According to ANSA and Il Gazzettino, a single vandal used a hammer to smash an ornate capitol (called a capitello) atop one of the columns flanking the Palazzo Ducale last Sunday around 10:30PM. The attack on the capitello depicting Moses with the 10 Commandments caused a few fragments, later recovered, to fall to the ground. The damage was confined to the arms of Moses and Christ, and the stone tablet bearing the Commandments.
The previous evening on La Giudecca, Palladio's masterpiece, Il Redentore, was victimized by someone who "repeatedly hit the statues of St. Mark and St. Francis of Assisi, severing three of their hands and leaving gashes over their bodies" according to an AP newswire account.
It's said that the authorities have not yet connected the two incidents, though with major acts of vandalism so incredibly rare in Venice, and these two attacks coming in two days on religious symbols, it can't be a coincidence.
I made "portraits" in perfect light of a couple dozen of the capitellos using a medium format camera last September. I'll check to see if the damaged capitello is among the images when I get back home (on the road today in NYC).
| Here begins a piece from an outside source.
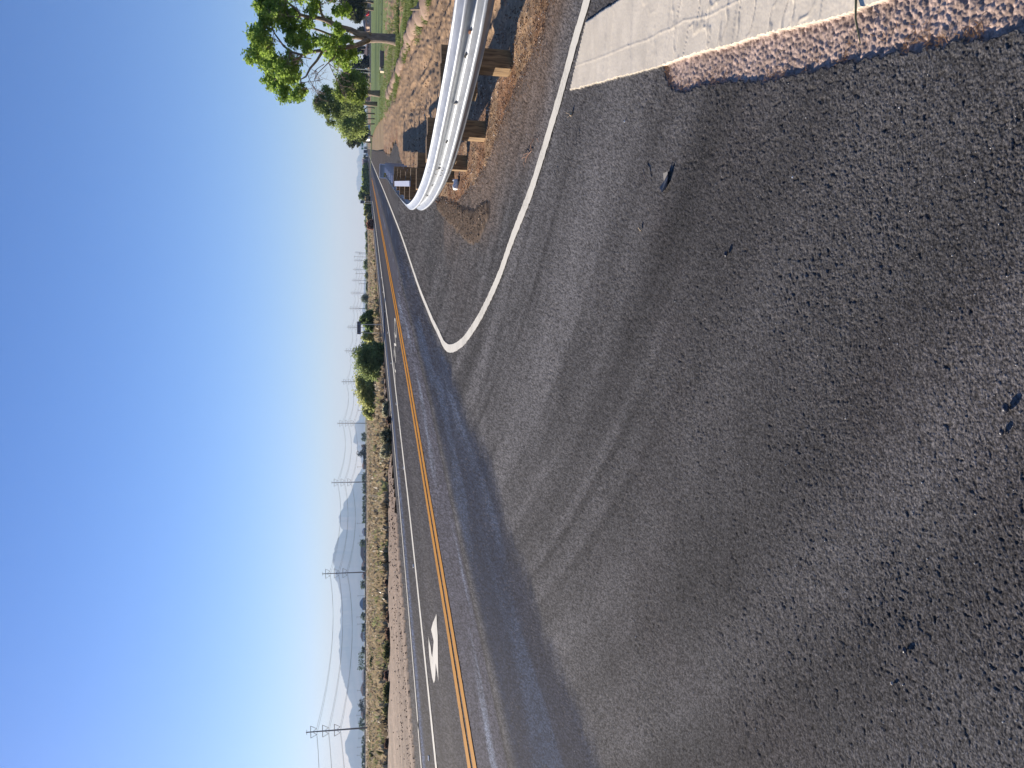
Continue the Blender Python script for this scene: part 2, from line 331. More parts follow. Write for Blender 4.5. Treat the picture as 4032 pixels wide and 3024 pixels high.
# dirt: clods, ruts along the track, windrow at the asphalt edge
dr = X-xat(RIGHTE, Y)
Zd = .004 + .030*(fbm(X*1.1, Y*1.1, 150)-.5) + .040*(fbm(X*8, Y*8, 151, 5)-.5) + .018*np.clip(dr, 0, 1)
rut = (1-2*np.abs(vn((X*.968-Y*.25)*3.6+.5*fbm(X*.8, Y*.5, 156), Y*.22, 152)*2-1))*(.5+fbm(X*.7, Y*.4, 157))
clod, _ = worley(X*3.2, Y*3.2, 153); ck = sstep(.40, .60, fbm(X*.45, Y*.3, 154))*(dr > .9)
Zd = Zd + .036*rut*sstep(.6, 1.6, dr) + .035*clod*ck*np.clip(Y/14, 0, 1)
ld_ = xat(LEFTE, Y)-X
Zd = np.where(ld_ > 0, .02 + .06*sstep(0, 2.5, ld_) + .05*(fbm(X*.9, Y*.5, 155)-.5) + .03*np.sin(ld_*3.1), Zd)
SEAMB = np.array([G(*p) for p in [(2262, 263), (2330, 240), (2400, 215), (2480, 180), (2560, 155), (2610, 128), (2640, 117), (2700, 82), (2790, 66), (2880, 22), (2960, -20)]])
for i in range(len(SEAMB)-1):
    A_ = SEAMB[i]; D_ = SEAMB[i+1]-A_; L2 = (D_**2).sum(); t_ = np.clip(((X-A_[0])*D_[0]+(Y-A_[1])*D_[1])/L2, 0, 1)
    dd = np.hypot(X-A_[0]-t_*D_[0]+.006*(vn(X*50, Y*50, 190)-.5), Y-A_[1]-t_*D_[1]); Zb = Zb + .0017*np.exp(-(dd/.005)**2)*isbar
Zd = Zd + .030*(vn(X*17, Y*5, 180)-.5)*sstep(.4, 1.2, dr)*(Y < 40)
Z = np.where(isroad, Za, Zd); Z = np.where(ispink & (Y < 4.9), Zp, Z); Z = np.where(isbar, Zb, Z)
KIND = np.where(isbar, 2, np.where(ispink & (Y < 4.9), 1, np.where(isroad, 0, 3)))
V = np.stack([X, Y, Z], -1).reshape(-1, 3)
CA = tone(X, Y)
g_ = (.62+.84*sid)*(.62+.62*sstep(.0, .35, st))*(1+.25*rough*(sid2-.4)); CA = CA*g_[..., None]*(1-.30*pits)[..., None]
pk = sstep(.93, .97, sid)*rough; CA = CA*(1-.5*pk[..., None]) + np.array([.15, .13, .12])*.5*pk[..., None]
CP = np.array([.44, .33, .27])*(.55+.6*sidp)[..., None]*(.75+.5*fbm(X*3, Y*3, 160))[..., None]
CP = CP*(1 - .35*sstep(.6, .8, fbm(X*4, Y*2, 161)))[..., None]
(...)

Updates: Donna wrote to draw my attention to reports of a third attack, this one on a bas relief of St. Peter and a statue of the Madonna at the church of San Pietro di Castello. Authorities now believe that the perp is a mentally unbalanced male around 35, who was dressed in jeans and a tee-shirt at the time of the Piazzetta attack on Sunday. They picked up a 50 year old mentally ill man in the Piazza yesterday, but later released him because he did not match the description.
Unrelated, but nearly as disturbing, in the new scrutiny that the hammer attack has brought, authorities discovered that a small stone sword from the nearby statue "Justice" disappeared at some time in the recent past, presumably the work of some demented souvenir hunter.
I was under the mistaken impression that the whole Marciana area was under the constant watch of video cameras, having read a local news story to this effect a few years ago. Apparently, this is NOT the case at all. It would appear that the Pringles cans at your local 7-11 are better surveilled and protected than some of humankind's greatest works of art.
Just followed up in The Daily Mail; another hammer attack!
A third hammer attack, discovered late on Monday by a fisherman, damaged the top of a column in the church of San Pietro di Castello, Venice's former cathedral.